Google Gears piqued more interest in data synchronization than I expected.

Recent Microsoft Synchronization Services Updates

My "Update Local Data Caches with Sync Services" article in the May 2007 issue of Visual Studio Magazine carries this deck:

"The Microsoft Synchronization Services 1.0 API for SQL Server 2005 Compact Edition and the new Sync Designer in the Orcas March 2007 CTP team up to generate a local data cache that synchronizes incrementally and bidirectional with SQL Server [Express]."

Sync services and the Sync Designer is the technology behind Occasionally Connected Systems, which--together with the Entity Framework--comprise the Dynamic Development "Pillar of Katmai."

My earlier "Lighten Up Your Local Databases" in the March 2007 Visual Studio Magazine issue covers SQL Server 2005 Compact Edition v3.1 , which is the first version licensed for use in conventional PCs, and v3.5, which is included in Visual Studio codename "Orcas." Microsoft initially called V3.5 "SQL Server Everywhere Edition." V3.5 adds important features, such as timestamp fields to aid synchronization and simplify concurrency conflict detection.

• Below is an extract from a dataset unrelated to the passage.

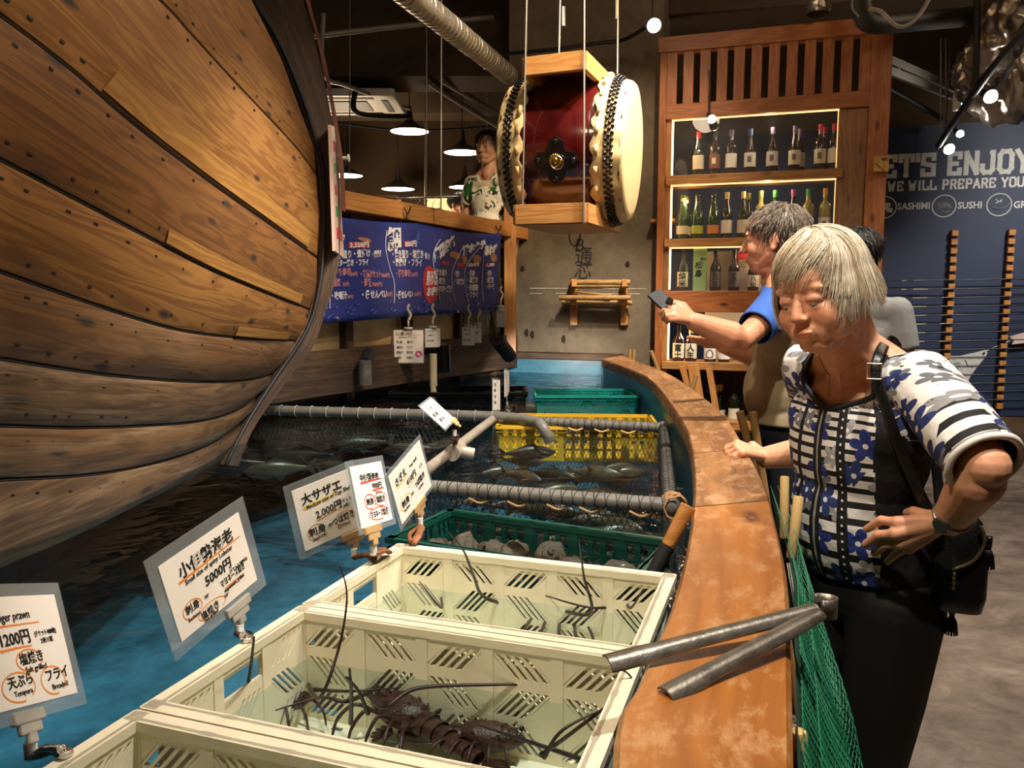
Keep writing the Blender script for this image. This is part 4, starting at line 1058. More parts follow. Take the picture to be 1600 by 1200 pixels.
def ban_text(items, mat, name, bold=.006, off=.004):
    mb = MB()
    for body, px, py, px2, py2, hpx in items:     # baseline start -> end in photo, letter height in px
        u0, v0 = invBP(px, py); u1, v1 = invBP(px2, py2); uh, vh = invBP(px, py - hpx)
        tmp = MB(); tmp.text(body, 1., Matrix.Identity(4), bold=bold, t=0)
        if not tmp.v: continue
        wx = max(v.x for v in tmp.v) - min(0, min(v.x for v in tmp.v))
        b0 = len(mb.v)
        for v in tmp.v:
            a = v.x / wx; h = v.y / .75; mb.v.append(BP(u0 + (u1 - u0) * a + (uh - u0) * h, v0 + (v1 - v0) * a + (vh - v0) * h, off))
        for f in tmp.f: mb.face([b0 + i for i in f])
    o = mb.build(name, mat, ban); return o
ban_text([('活き造り・煮付け', 521, 403, 578, 399, 11), ('・唐揚げ', 580, 401, 596, 399, 9), ('・バター焼き ・フライ', 521, 415, 574, 413, 9),
          ('・味噌汁', 517, 467, 542, 466, 10), ('・骨せんべい', 560, 466, 600, 464, 11), ('・活き造り・塩焼き', 612, 402, 659, 402, 11), ('・唐揚げ ・フライ', 612, 414, 657, 415, 10),
          ('・骨せんべい', 614, 466, 645, 464, 10), ('・煮付け', 659, 402, 668, 405, 8), ('活き造り', 677, 429, 694, 430, 8), ('・塩焼き', 679, 442, 692, 443, 8), ('・マヨネーズ焼き', 680, 455, 704, 455, 8),
          ('・刺身', 706, 431, 717, 432, 8), ('・つぼ焼き', 706, 443, 726, 444, 8), ('・刺身', 731, 430, 744, 431, 8), ('・塩焼き', 731, 441, 749, 441, 8), ('・天婦羅', 731, 453, 750, 453, 8), ('・フライ', 732, 464, 750, 464, 8),
          ('・刺身', 759, 430, 768, 430, 7), ('・塩焼き', 759, 441, 771, 441, 8), ('・バター焼', 760, 451, 772, 451, 7)], M_TXW, 'white_lettering', .008)
ban_text([('鯛', 608, 386, 630, 386, 28), ('伊勢海老', 674, 408, 710, 380, 16), ('活ホタテ', 722, 396, 756, 384, 12), ('あわび', 755, 397, 775, 394, 13), ('平', 521, 388, 540, 386, 20)], M_TXW, 'large_white_lettering', .02)
ban_text([('・握り寿司', 517, 431, 548, 430, 11), ('・茶漬けセット', 560, 433, 592, 432, 10), ('・雑炊', 517, 447, 533, 446, 11), ('・釜飯', 560, 447, 576, 447, 11), ('・握り寿司', 616, 432, 640, 432, 10),
          ('50円', 548, 431, 557, 431, 6), ('380円', 592, 433, 606, 433, 6), ('350円', 536, 447, 545, 447, 6), ('380円', 577, 447, 592, 447, 6), ('250円', 600, 463, 609, 462, 6), ('80円', 542, 466, 550, 466, 5), ('50円', 641, 432, 651, 432, 6), ('100円', 646, 463, 658, 462, 6)], M_TXP, 'pink_lettering', .006)
def ban_patch(px0, py0, px1, py1, off=.0025, n=6, oval=False, skew=0):
    mb = MB()
    if oval:
        cx, cy, rx, ry = (px0 + px1) / 2, (py0 + py1) / 2, (px1 - px0) / 2, (py1 - py0) / 2; ctr = invBP(cx, cy); b0 = len(mb.v); mb.v.append(BP(*ctr, off)); k = 32
        for i in range(k): a = 2 * math.pi * i / k; mb.v.append(BP(*invBP(cx + rx * math.cos(a) + skew * math.sin(a), cy + ry * math.sin(a)), off))
        for i in range(k): mb.face((b0, b0 + 1 + (i + 1) % k, b0 + 1 + i))
    else:
        mb.grid([[BP(*invBP(px0 + (px1 - px0) * i / n + skew * j, py0 + (py1 - py0) * j), off) for i in range(n + 1)] for j in (0, 1)])
    return mb
for q in ((545, 376, 578, 386), (633, 376, 650, 385), (686, 408, 698, 413), (712, 410, 725, 416), (730, 410, 749, 416), (758, 411, 772, 416)): ban_patch(*q).build('price_block', M_TXR, ban)
ban_text([('3,550円', 546, 385, 576, 384, 8), ('880円', 634, 385, 650, 384, 8), ('380円', 731, 416, 748, 415, 5), ('1,280', 759, 416, 771, 415, 5)], M_TXW, 'price_figures', .01, .006)
ban_patch(660, 415, 682, 474, oval=True, skew=4).build('red_oval', M_TXR, ban)
ban_text([('釣りは', 664, 444, 680, 444, 14), ('お得!', 666, 461, 681, 461, 11), ('釣り堀', 664, 429, 677, 429, 5)], M_TXW, 'oval_lettering', .012, .006)
for px, py, rx, ry, sk in ((570, 372, 9, 4, 6), (652, 374, 3, 14, -3), (709, 398, 9, 6, 3), (725, 404, 4, 8, 2), (745, 404, 6, 7, 1), (770, 402, 5, 7, 1)): ban_patch(px - rx, py - ry, px + rx, py + ry, .003, oval=True, skew=sk).build('printed_seafood', M_TXO if px != 652 else M_TXB, ban)
ln = MB()
for pl in ([(607, 357), (604, 385), (608, 420), (613, 440), (612, 474)], [(686, 372), (675, 390), (673, 412), (680, 440), (688, 474)], [(723, 381), (714, 400), (703, 425), (706, 450), (711, 472)], [(748, 384), (738, 398), (727, 420), (729, 445), (734, 472)], [(756, 380), (754, 400), (755, 430), (757, 470)], [(517, 452), (515, 482)]):
    ln.tube([BP(*invBP(x, y), .004) for x, y in resample([V((*p, 0)) for p in pl], 10) for x, y in [(x, y)]] if False else [BP(*invBP(p.x, p.y), .004) for p in resample(catmull([V((*p, 0)) for p in pl], 4), 14)], .0022, 4)
ln.build('white_lines', M_TXW, ban)
wv = MB()
for k in range(34):
    px = 505 + rng.random() * 260; py = 470 + rng.random() * 26 - (px - 505) * .02; r = 3 + rng.random() * 3
    wv.tube([BP(*invBP(px + r * math.cos(a) * (1 - .06 * i), py + r * math.sin(a) * (1 - .06 * i)), .002) for i, a in enumerate([q * .6 for q in range(9)])], .0028, 4)
wv.build('wave_print', M_TXB, ban)
for px, py in ((527, 498), (638, 338), (714, 487), (780, 362)): MB().ell(BP(*invBP(px, py), .006), (.012, .012, .004), 10, rot=(-DN).to_track_quat('Z', 'Y').to_matrix()).build('eyelet', M_STEEL, ban, smooth=True)
for px, py in ((637, 334), (779, 361)):
    c = onface(px, py, .13); kk = MB(); kk.tube(catmull([c + V((-.02, 0, .035)), c + V((0, 0, 0)), c + V((.02, 0, .04))], 5), .004, 5); kk.tube(catmull([c + V((0, 0, 0)), c + V((-.008, -.01, -.03))], 4), .003, 5); kk.build('cable_tie', M_BLACK, ban)
# ================================================================= SMALL CARDS HUNG UNDER THE BANNER
def hung(px0, px1, py0, py1, label, lines, marks=(), off=.14, yaw=0, pale=None):
    TL = onface(px0, py0, off); TR = onface(px1, py0, off); TR.z = TL.z
    if yaw: 
        c = (TL + TR) / 2; w = (px1 - px0) / FPX * c.y; e = Matrix.Rotation(yaw, 3, 'Z') @ V((w / 2 / max(.2, abs(math.cos(yaw))), 0, 0)); TL, TR = c - e, c + e
    else:
        c = (TL + TR) / 2; w = (px1 - px0) / FPX * c.y; TL, TR = c - V((w / 2, 0, 0)), c + V((w / 2, 0, 0))
    h = (py1 - py0) / FPX * c.y; dz = V((0, 0, h))
    t, C, ax = card('hanging_price_card', label, [TL, TR, TR - dz, TL - dz], 1., lines, lamin=.03, marks=marks, group='small cards hung under the banner')
    q = (TL + TR) / 2; n = ax[2]
    s = MB(); s.box(q + V((0, 0, .004)), (.05, .012, .016)); s.cyl(q + V((0, 0, .01)), q + V((0, 0, .05)), .006, 8); s.tube(catmull([q + V((0, 0, .05)), q + V((.012, .01, .08)), q + V((-.004, .0, .115)), q + V((.008, .0, .14))], 4), .008, 7); s.build('clear_hanger_clip', plain('milky_plastic', hexc('b9b09c'), .3), t, smooth=True)
    return t
hung(613, 662, 516, 570, 'white card with a pink fish drawing, largest of the cards under the banner', [('たい(鯛) 3980円', .06, .86, .12, 0, kw(.002, .62)), ('Seabream (チケット)', .16, .76, .09, 0, kw(0, .7)), ('刺身', .08, .60, .1, 0, kw(.001)), ('煮付け', .45, .60, .1, 0, kw(.001, .7)), ('塩焼き', .08, .44, .1, 0, kw(.001, .7)), ('フライ', .42, .44, .1, 0, kw(.001, .7)), ('唐揚げ', .08, .28, .1, 0, kw(.001, .7)), ('寿司', .42, .28, .1, 0, kw(.001)), ('鍋', .12, .12, .1, 0, kw(.001)), ('味噌汁', .42, .12, .1, 0, kw(.001, .7))],
     [('ring', plain('pink_marker', hexc('e0508a'), .6), .84, .27, .09, .07, .035), ('line', M_INKR, .08, .845, .92, .85, .008)])
hung(664, 688, 513, 544, 'white card turned sideways right of the pink fish card', [('いさき', .1, .8, .14, 0, kw(.001)), ('1,980円', .1, .6, .12, 0, kw(.001)), ('刺身 塩焼', .1, .3, .12, 0, kw(.001, .8))], yaw=.5)
hung(721, 742, 511, 541, 'left one of two overlapping white cards at the banner\'s right half', [('めばる', .1, .8, .14, 0, kw(.001)), ('980円', .2, .55, .14, 0, kw(.001)), ('煮付 塩焼', .1, .25, .12, 0, kw(.001, .8))])
hung(740, 753, 507, 537, 'right one of two overlapping white cards at the banner\'s right half', [('あじ', .2, .8, .2, 0, kw(.001)), ('980円', .1, .5, .14, 0, kw(.001, .7))], off=.10)
hung(775, 790, 480, 512, 'crumpled pale card at the banner\'s lower right corner', [('かに', .2, .7, .2, 0, kw(.001))], yaw=-.6)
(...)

SQL Server Mobile Edition v3.0 and earlier were licensed for use by devices and Tablet PCs only.

Microsoft's Rafik Robeal released Demo VII: Tombstone Cleanup and Detecting Stale Offline Clients for the Sync Services runtime. Tombstone cleanup detects and prevents stale clients from synchronizing and tells them to reinitialize their local data cache. A stale offline client is a computer that hasn't synchronized in the last n days, so the client's sync request is rejected.

Rafik has updated the preceding six demos to VS Orcas Beta 1 in his Sync Services Demos Refresh post:

Update 6/6/2007: Rafik just added a Sync Events for Conflict Handling, Progress Reporting, Business Logic … post that describes Sync Services new set of events. Some of the events are implemented in Beta 1, but you'll have to wait for Beta 2 for the others. See my Synchronization Services Runtime Beta 1 for ADO.NET 2.0 Is Available and A Sync Services Bidirectional Test Harness posts for issues with the Beta 1 release.